Exercise task => Which lines run from the first one up to and including the one with "0.004)], 0.0045, 6);"? Print exactly those.

Provided data =>
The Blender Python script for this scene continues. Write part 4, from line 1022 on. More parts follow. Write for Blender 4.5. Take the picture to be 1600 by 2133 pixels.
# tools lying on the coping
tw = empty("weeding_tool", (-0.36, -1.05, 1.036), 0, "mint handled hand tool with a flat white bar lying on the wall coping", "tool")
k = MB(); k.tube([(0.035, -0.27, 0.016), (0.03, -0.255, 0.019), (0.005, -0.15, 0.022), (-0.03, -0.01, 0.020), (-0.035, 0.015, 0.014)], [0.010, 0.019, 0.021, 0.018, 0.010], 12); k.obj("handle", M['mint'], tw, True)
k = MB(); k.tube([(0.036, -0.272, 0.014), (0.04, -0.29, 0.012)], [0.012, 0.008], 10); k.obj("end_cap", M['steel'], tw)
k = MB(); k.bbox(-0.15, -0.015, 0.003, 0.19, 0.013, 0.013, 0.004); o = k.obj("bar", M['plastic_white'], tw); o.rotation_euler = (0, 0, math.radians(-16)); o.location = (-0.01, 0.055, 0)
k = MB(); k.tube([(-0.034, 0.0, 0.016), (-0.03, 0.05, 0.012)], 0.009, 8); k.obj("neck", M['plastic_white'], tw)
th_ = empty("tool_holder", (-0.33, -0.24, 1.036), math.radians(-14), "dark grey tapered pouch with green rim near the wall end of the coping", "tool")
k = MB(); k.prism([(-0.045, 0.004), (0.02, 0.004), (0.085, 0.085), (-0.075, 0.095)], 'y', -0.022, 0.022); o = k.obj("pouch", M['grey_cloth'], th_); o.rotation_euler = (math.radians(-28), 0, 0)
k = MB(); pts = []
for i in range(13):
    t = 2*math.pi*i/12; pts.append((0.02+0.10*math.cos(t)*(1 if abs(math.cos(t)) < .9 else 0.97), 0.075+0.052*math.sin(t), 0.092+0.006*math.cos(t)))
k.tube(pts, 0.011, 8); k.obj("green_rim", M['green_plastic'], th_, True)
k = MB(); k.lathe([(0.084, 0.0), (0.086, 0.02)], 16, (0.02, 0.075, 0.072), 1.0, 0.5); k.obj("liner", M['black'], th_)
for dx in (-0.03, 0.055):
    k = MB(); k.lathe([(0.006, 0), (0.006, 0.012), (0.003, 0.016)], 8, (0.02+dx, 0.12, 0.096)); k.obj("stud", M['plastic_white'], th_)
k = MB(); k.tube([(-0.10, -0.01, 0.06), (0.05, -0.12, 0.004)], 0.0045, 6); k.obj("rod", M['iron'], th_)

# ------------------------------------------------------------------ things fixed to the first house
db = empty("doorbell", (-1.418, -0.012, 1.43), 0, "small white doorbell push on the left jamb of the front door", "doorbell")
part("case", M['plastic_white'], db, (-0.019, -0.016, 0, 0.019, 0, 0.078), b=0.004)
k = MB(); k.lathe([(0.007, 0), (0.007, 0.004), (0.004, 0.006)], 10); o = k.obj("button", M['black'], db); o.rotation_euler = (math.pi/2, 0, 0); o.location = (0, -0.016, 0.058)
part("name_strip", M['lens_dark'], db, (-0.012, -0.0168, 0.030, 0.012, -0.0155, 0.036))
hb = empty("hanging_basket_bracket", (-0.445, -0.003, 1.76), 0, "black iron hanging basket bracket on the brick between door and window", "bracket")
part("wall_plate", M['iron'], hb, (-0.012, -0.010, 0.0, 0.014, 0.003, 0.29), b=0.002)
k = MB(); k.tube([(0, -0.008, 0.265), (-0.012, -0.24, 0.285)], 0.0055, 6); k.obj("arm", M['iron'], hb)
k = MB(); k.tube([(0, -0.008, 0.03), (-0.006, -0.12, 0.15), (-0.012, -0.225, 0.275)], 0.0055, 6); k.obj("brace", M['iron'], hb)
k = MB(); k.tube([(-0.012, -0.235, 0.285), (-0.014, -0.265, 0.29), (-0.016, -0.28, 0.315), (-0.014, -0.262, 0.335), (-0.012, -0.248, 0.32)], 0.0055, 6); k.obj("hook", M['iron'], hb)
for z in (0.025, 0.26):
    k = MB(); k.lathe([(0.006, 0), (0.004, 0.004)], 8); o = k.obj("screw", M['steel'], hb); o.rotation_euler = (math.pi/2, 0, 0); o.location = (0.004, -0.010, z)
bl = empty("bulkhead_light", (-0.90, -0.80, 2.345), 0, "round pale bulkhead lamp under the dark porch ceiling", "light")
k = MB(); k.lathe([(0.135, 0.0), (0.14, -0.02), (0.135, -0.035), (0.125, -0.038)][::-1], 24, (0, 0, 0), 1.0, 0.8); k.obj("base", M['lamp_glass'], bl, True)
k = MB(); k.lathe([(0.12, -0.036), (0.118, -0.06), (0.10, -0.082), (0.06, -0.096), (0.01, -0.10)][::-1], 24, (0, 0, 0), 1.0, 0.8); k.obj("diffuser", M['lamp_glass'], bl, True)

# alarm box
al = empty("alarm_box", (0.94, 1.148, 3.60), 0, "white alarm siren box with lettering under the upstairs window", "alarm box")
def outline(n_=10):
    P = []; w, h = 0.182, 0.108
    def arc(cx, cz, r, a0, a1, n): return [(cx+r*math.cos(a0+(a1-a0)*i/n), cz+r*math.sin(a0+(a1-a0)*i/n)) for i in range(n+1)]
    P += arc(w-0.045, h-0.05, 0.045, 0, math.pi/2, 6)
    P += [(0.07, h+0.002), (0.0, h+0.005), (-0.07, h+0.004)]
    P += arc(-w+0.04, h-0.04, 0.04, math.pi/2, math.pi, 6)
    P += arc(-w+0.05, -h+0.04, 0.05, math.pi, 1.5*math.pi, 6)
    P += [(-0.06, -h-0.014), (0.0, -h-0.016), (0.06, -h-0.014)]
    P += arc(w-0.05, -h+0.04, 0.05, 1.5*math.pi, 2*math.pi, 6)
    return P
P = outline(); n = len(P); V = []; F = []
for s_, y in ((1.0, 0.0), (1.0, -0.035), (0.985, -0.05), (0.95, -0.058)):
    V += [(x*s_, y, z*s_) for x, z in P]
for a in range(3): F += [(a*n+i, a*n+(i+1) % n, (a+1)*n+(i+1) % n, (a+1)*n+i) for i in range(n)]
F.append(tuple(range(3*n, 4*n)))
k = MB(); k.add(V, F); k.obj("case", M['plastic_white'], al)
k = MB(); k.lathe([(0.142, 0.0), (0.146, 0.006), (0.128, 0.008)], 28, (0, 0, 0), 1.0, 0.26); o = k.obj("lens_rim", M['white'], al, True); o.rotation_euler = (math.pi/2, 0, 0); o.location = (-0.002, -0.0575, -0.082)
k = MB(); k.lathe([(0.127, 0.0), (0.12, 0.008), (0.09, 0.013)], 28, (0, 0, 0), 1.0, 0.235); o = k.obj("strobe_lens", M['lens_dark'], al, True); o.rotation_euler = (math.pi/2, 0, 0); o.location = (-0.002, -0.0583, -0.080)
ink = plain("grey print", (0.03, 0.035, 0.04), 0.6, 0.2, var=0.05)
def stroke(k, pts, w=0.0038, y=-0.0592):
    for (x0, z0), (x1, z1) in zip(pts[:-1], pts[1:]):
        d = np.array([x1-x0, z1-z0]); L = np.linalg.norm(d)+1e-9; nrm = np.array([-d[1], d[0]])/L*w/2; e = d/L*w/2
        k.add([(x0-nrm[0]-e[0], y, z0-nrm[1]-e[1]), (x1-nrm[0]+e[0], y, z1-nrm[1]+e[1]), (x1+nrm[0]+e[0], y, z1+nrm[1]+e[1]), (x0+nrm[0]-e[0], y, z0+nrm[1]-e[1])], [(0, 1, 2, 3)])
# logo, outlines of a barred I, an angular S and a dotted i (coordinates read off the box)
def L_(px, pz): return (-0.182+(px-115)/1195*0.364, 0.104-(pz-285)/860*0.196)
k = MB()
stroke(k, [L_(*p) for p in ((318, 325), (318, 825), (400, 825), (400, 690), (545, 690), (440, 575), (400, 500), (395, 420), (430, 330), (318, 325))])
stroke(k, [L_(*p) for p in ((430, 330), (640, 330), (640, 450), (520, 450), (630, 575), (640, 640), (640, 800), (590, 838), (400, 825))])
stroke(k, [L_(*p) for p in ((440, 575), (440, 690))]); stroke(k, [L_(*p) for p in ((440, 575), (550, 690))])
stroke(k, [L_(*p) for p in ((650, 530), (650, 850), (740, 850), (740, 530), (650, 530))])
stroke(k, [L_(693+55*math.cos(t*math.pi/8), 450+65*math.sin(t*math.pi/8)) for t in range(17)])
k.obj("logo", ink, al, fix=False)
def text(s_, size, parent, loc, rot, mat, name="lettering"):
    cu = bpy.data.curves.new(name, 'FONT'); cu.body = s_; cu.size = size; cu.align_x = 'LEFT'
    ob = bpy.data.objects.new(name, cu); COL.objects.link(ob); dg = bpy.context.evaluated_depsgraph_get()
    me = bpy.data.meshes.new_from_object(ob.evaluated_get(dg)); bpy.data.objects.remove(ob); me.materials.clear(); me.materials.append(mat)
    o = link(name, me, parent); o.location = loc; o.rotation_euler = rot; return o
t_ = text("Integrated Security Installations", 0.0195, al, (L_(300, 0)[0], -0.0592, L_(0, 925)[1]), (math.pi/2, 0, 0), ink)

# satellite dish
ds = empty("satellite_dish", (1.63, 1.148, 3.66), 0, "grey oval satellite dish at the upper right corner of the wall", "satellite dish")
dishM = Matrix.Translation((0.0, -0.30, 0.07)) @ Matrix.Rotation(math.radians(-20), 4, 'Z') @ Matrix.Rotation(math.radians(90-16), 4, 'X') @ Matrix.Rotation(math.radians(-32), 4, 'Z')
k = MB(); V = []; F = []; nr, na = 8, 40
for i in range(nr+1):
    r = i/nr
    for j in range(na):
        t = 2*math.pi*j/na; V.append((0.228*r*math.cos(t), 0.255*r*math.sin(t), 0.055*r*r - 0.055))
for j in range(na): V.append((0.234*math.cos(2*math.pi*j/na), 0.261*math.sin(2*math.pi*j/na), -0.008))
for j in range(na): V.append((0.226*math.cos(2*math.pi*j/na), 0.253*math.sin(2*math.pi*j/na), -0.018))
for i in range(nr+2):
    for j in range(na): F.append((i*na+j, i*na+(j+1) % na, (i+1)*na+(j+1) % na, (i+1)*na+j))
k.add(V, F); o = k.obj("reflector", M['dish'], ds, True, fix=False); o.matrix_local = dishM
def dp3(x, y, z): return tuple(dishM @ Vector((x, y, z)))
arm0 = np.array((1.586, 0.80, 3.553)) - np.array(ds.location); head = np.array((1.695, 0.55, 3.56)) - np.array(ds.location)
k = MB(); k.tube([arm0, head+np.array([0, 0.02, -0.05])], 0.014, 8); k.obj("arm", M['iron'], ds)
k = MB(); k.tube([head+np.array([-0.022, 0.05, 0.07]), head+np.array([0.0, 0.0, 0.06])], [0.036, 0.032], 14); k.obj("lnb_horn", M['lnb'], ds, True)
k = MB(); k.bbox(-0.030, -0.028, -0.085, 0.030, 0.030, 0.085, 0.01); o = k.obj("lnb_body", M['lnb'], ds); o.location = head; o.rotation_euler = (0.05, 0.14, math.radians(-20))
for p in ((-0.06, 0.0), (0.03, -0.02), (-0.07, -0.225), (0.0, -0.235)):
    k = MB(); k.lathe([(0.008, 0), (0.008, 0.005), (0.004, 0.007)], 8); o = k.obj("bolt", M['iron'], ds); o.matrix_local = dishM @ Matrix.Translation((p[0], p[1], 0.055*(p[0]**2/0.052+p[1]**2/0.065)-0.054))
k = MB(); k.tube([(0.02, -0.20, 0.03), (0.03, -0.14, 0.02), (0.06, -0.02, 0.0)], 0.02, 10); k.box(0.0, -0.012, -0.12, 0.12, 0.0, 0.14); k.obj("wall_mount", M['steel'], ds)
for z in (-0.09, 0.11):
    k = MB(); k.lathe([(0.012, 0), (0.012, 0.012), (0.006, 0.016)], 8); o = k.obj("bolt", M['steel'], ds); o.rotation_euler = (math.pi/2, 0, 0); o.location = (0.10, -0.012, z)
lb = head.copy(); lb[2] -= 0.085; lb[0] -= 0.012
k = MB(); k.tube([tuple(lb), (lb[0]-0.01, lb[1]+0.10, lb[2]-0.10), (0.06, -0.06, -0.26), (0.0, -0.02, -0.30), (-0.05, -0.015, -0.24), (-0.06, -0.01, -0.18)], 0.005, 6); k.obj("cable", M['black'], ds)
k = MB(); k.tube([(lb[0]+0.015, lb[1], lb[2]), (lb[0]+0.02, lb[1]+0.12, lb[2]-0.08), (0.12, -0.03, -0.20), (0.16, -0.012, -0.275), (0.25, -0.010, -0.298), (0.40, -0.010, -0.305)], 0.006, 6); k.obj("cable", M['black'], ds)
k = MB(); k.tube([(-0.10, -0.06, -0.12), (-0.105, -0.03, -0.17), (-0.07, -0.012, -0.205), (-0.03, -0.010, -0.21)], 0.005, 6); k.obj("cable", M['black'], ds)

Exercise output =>
The Blender Python script for this scene continues. Write part 4, from line 1022 on. More parts follow. Write for Blender 4.5. Take the picture to be 1600 by 2133 pixels.
# tools lying on the coping
tw = empty("weeding_tool", (-0.36, -1.05, 1.036), 0, "mint handled hand tool with a flat white bar lying on the wall coping", "tool")
k = MB(); k.tube([(0.035, -0.27, 0.016), (0.03, -0.255, 0.019), (0.005, -0.15, 0.022), (-0.03, -0.01, 0.020), (-0.035, 0.015, 0.014)], [0.010, 0.019, 0.021, 0.018, 0.010], 12); k.obj("handle", M['mint'], tw, True)
k = MB(); k.tube([(0.036, -0.272, 0.014), (0.04, -0.29, 0.012)], [0.012, 0.008], 10); k.obj("end_cap", M['steel'], tw)
k = MB(); k.bbox(-0.15, -0.015, 0.003, 0.19, 0.013, 0.013, 0.004); o = k.obj("bar", M['plastic_white'], tw); o.rotation_euler = (0, 0, math.radians(-16)); o.location = (-0.01, 0.055, 0)
k = MB(); k.tube([(-0.034, 0.0, 0.016), (-0.03, 0.05, 0.012)], 0.009, 8); k.obj("neck", M['plastic_white'], tw)
th_ = empty("tool_holder", (-0.33, -0.24, 1.036), math.radians(-14), "dark grey tapered pouch with green rim near the wall end of the coping", "tool")
k = MB(); k.prism([(-0.045, 0.004), (0.02, 0.004), (0.085, 0.085), (-0.075, 0.095)], 'y', -0.022, 0.022); o = k.obj("pouch", M['grey_cloth'], th_); o.rotation_euler = (math.radians(-28), 0, 0)
k = MB(); pts = []
for i in range(13):
    t = 2*math.pi*i/12; pts.append((0.02+0.10*math.cos(t)*(1 if abs(math.cos(t)) < .9 else 0.97), 0.075+0.052*math.sin(t), 0.092+0.006*math.cos(t)))
k.tube(pts, 0.011, 8); k.obj("green_rim", M['green_plastic'], th_, True)
k = MB(); k.lathe([(0.084, 0.0), (0.086, 0.02)], 16, (0.02, 0.075, 0.072), 1.0, 0.5); k.obj("liner", M['black'], th_)
for dx in (-0.03, 0.055):
    k = MB(); k.lathe([(0.006, 0), (0.006, 0.012), (0.003, 0.016)], 8, (0.02+dx, 0.12, 0.096)); k.obj("stud", M['plastic_white'], th_)
k = MB(); k.tube([(-0.10, -0.01, 0.06), (0.05, -0.12, 0.004)], 0.0045, 6); k.obj("rod", M['iron'], th_)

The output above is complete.